■ **Instructions to follow**
Check every line below for the word "pixels" and show those that hold it.

■ **Exercise inputs**
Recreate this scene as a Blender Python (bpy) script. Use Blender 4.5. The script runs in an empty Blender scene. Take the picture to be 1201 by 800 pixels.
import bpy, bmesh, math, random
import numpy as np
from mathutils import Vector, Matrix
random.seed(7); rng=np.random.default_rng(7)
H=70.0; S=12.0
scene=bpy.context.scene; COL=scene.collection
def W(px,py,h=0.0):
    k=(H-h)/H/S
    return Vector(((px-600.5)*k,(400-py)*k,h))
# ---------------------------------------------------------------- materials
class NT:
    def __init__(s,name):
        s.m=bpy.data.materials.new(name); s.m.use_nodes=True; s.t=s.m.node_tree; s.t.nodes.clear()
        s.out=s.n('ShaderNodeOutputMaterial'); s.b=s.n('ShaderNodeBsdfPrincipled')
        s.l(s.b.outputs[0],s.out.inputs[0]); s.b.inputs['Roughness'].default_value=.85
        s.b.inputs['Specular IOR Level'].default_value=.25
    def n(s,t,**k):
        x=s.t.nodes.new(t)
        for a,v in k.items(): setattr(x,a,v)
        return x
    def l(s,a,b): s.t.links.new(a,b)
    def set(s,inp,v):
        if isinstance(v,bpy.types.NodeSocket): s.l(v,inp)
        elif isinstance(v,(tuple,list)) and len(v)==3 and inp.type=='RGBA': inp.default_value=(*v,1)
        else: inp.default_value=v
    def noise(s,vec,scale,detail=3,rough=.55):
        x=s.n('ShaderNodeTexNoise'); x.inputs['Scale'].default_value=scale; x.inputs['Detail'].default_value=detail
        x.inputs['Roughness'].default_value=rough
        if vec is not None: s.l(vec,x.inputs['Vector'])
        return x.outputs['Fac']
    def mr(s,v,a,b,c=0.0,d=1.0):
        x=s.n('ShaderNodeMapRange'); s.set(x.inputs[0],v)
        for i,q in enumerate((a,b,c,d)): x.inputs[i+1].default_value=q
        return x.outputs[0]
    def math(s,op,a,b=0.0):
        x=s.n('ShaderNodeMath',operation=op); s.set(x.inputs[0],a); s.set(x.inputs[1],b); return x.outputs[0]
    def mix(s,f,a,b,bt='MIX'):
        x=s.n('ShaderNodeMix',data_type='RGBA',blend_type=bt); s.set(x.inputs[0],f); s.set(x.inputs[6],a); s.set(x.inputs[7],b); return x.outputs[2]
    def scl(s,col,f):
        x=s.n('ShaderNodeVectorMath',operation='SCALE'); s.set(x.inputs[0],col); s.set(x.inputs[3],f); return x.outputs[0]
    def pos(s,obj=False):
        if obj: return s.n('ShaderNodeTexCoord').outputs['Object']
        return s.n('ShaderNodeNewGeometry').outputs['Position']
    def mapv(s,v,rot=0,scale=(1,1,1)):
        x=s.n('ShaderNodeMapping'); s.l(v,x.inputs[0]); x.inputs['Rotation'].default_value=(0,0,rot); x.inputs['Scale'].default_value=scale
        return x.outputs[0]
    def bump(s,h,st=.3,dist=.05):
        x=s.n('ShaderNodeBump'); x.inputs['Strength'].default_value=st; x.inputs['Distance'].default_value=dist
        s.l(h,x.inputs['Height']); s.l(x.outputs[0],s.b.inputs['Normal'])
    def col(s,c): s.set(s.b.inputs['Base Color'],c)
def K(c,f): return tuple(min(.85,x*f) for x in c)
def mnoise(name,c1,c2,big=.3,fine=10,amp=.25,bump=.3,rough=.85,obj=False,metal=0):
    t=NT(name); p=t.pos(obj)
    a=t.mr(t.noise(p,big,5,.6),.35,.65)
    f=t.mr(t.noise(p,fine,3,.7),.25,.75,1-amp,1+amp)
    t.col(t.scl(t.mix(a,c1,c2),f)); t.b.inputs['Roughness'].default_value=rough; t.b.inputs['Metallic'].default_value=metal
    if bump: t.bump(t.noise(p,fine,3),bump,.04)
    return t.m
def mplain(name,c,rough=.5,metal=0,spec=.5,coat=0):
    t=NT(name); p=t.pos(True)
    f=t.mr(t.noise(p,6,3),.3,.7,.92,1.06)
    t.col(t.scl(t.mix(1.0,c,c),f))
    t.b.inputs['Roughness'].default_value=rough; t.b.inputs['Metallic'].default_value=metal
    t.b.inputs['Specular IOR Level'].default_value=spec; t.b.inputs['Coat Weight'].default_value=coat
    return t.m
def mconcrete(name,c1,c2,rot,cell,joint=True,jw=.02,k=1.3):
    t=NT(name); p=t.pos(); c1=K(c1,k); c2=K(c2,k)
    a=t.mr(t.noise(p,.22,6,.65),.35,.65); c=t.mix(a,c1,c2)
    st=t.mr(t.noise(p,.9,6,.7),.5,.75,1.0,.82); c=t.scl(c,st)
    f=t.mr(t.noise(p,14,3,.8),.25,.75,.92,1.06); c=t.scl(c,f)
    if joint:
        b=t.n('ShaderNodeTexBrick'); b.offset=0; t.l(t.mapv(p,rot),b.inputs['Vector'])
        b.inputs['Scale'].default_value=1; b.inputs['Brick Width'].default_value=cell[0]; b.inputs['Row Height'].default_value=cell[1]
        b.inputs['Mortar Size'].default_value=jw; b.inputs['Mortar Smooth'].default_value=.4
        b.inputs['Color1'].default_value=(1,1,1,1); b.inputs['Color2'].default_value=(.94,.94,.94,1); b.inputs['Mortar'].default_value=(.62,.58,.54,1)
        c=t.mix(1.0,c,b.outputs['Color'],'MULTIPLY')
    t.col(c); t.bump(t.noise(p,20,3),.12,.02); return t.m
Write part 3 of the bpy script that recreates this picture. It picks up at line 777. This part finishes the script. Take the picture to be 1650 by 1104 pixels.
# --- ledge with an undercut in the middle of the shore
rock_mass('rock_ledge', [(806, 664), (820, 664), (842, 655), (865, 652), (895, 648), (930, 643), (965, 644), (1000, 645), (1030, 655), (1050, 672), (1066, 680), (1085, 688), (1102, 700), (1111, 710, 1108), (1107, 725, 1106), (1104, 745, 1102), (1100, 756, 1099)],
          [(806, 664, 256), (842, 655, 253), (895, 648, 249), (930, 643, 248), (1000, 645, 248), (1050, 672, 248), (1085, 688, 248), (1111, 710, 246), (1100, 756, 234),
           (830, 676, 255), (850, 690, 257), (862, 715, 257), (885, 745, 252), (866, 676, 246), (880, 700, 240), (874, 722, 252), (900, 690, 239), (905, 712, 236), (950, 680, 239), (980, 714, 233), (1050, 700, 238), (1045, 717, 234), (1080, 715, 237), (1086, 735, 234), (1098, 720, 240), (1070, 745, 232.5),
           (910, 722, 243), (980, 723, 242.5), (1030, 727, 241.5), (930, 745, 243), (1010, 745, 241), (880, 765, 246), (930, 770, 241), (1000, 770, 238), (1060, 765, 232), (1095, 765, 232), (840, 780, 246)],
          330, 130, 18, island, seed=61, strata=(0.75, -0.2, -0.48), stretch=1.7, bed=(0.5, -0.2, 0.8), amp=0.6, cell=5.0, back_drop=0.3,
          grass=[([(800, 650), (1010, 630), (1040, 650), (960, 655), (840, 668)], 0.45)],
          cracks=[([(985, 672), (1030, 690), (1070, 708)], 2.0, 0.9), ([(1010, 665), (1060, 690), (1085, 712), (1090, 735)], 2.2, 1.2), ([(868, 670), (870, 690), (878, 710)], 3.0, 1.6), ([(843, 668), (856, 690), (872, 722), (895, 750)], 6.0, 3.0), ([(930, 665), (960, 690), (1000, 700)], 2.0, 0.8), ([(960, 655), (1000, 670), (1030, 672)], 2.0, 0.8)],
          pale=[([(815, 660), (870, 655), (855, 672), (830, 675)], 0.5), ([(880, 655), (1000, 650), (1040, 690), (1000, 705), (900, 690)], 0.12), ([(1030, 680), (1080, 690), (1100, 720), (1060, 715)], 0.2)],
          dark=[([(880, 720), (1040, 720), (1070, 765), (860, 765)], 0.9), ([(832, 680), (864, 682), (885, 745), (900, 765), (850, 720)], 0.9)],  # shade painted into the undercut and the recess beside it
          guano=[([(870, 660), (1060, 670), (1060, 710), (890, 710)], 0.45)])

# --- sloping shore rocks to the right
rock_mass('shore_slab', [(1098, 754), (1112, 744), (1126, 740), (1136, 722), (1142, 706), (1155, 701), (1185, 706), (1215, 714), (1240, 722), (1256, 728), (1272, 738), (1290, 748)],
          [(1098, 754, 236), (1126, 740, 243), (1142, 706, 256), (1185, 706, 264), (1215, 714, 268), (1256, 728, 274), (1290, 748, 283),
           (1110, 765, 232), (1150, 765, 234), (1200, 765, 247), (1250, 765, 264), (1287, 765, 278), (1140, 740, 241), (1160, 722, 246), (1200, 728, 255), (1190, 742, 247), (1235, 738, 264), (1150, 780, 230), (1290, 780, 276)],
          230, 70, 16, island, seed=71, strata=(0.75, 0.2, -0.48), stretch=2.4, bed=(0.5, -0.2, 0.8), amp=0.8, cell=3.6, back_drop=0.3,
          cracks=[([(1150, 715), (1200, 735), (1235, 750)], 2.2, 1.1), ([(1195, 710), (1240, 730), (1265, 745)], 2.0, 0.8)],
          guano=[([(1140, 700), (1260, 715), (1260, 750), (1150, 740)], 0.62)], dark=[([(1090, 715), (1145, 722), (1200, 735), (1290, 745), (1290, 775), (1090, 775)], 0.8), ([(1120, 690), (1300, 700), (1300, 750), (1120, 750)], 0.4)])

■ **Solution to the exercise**
Recreate this scene as a Blender Python (bpy) script. Use Blender 4.5. The script runs in an empty Blender scene. Take the picture to be 1201 by 800 pixels.
Write part 3 of the bpy script that recreates this picture. It picks up at line 777. This part finishes the script. Take the picture to be 1650 by 1104 pixels.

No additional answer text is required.